Business
India seeks trade deal better than Vietnam as U.S. envoy visits
India used Jamieson Greer’s visit to New Delhi to press for something more valuable than a standard tariff cut: a trade deal that left its exporters better positioned than Vietnam and other ASEAN rivals in the contest for U.S. market access. The talks, tied to the U.S.-India Joint Statement and an Interim Agreement, sat inside broader negotiations for a Bilateral Trade Agreement that could reshape trade in goods, services, supply chains and digital commerce.
Narendra Modi and Donald Trump last met face to face at the G7 summit in Évian-les-Bains, France, on June 17, their first such encounter since February 2025. Trump said the two countries were working on trade deals and called Modi a tough negotiator, while Modi later said there had been significant progress. The diplomatic atmosphere remained strained, however, after the deaths of three Indian sailors in attacks on commercial ships in the Gulf and continuing friction over tariffs, Russian oil purchases and security around the Strait of Hormuz.

India has been pressing for a pact before July 24, when Washington’s temporary 10% tariff on trading partners expires, and Trade Minister Piyush Goyal has said he would be happy if the deal were completed by then. A February framework had already sketched the contours of a bargain: tariffs on Indian-origin goods were set at 18%, down from 50%, while India signaled it could buy $500 billion of U.S. goods over five years. That framework also covered non-tariff barriers, rules of origin, agriculture, industrial goods and digital trade, areas where Washington has long sought market-opening gains.

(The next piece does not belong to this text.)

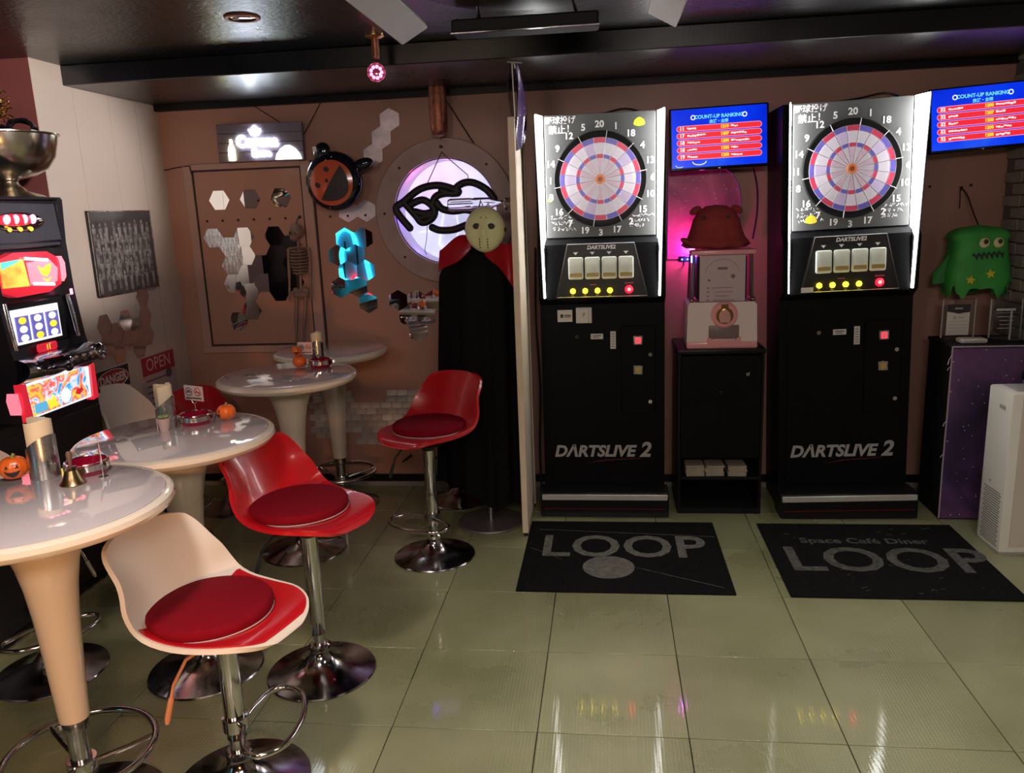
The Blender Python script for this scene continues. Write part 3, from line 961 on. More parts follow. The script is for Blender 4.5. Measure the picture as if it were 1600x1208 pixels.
# cables lying on the machine tops
for x0, zc_, nm in ((-0.03, 2.1975, 'black cable lying on top of the left darts machine'), (1.27, 2.206, 'black cable lying on top of the right darts machine')):
    tag(B().tube(smooth_path([(x0 - 0.05, 4.62, zc_), (x0 + 0.02, 4.52, zc_), (x0 + 0.12, 4.47, zc_ + 0.013), (x0 + 0.2, 4.5, zc_), (x0 + 0.24, 4.62, zc_)], 6), 0.006, 6).build('cable', m_cable), nm, 'cable')

# ================================================================ SCREENS
m_screen = ramp_mat('screen_blue', [(0.3, (0.0, 0.012, 0.55)), (0.55, (0.0, 0.035, 0.80)), (0.75, (0.02, 0.14, 0.85))], scale=2.2, em=1.0, rough=0.2)
m_scr_red = M('screen_red', (0.8, 0.03, 0.05), 0.3, em=(0.80, 0.02, 0.035), es=1.0)
m_scr_pink = M('screen_pink', (0.8, 0.3, 0.4), 0.3, em=(0.9, 0.30, 0.42), es=1.0)
m_scr_white = M('screen_white', (0.9, 0.9, 0.9), 0.3, em=(0.95, 0.95, 1.0), es=1.0)
m_scr_yel = M('screen_yellow', (0.9, 0.8, 0.1), 0.3, em=(0.95, 0.78, 0.06), es=1.0)
m_scr_cyan = M('screen_cyan', (0.2, 0.7, 0.9), 0.3, em=(0.15, 0.70, 0.95), es=1.0)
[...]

The timing matters because Washington is also tightening the screws elsewhere. On June 2, the U.S. Trade Representative said 60 economies were covered by Section 301 findings tied to goods produced with forced labor, with proposed extra duties of 10% or 12.5% depending on each economy’s enforcement regime. India is among the economies discussed in that broader action, adding another layer of pressure to a negotiation that is no longer just about tariffs. For New Delhi, the goal is preferential access ahead of regional rivals; for Washington, the prize is a deal that can be sold as fair, balanced and reciprocal. If the two sides can bridge those gaps, the agreement could become one of the year’s most consequential commercial arrangements. If they cannot, tariff and investigative pressure could harden into a larger trade standoff.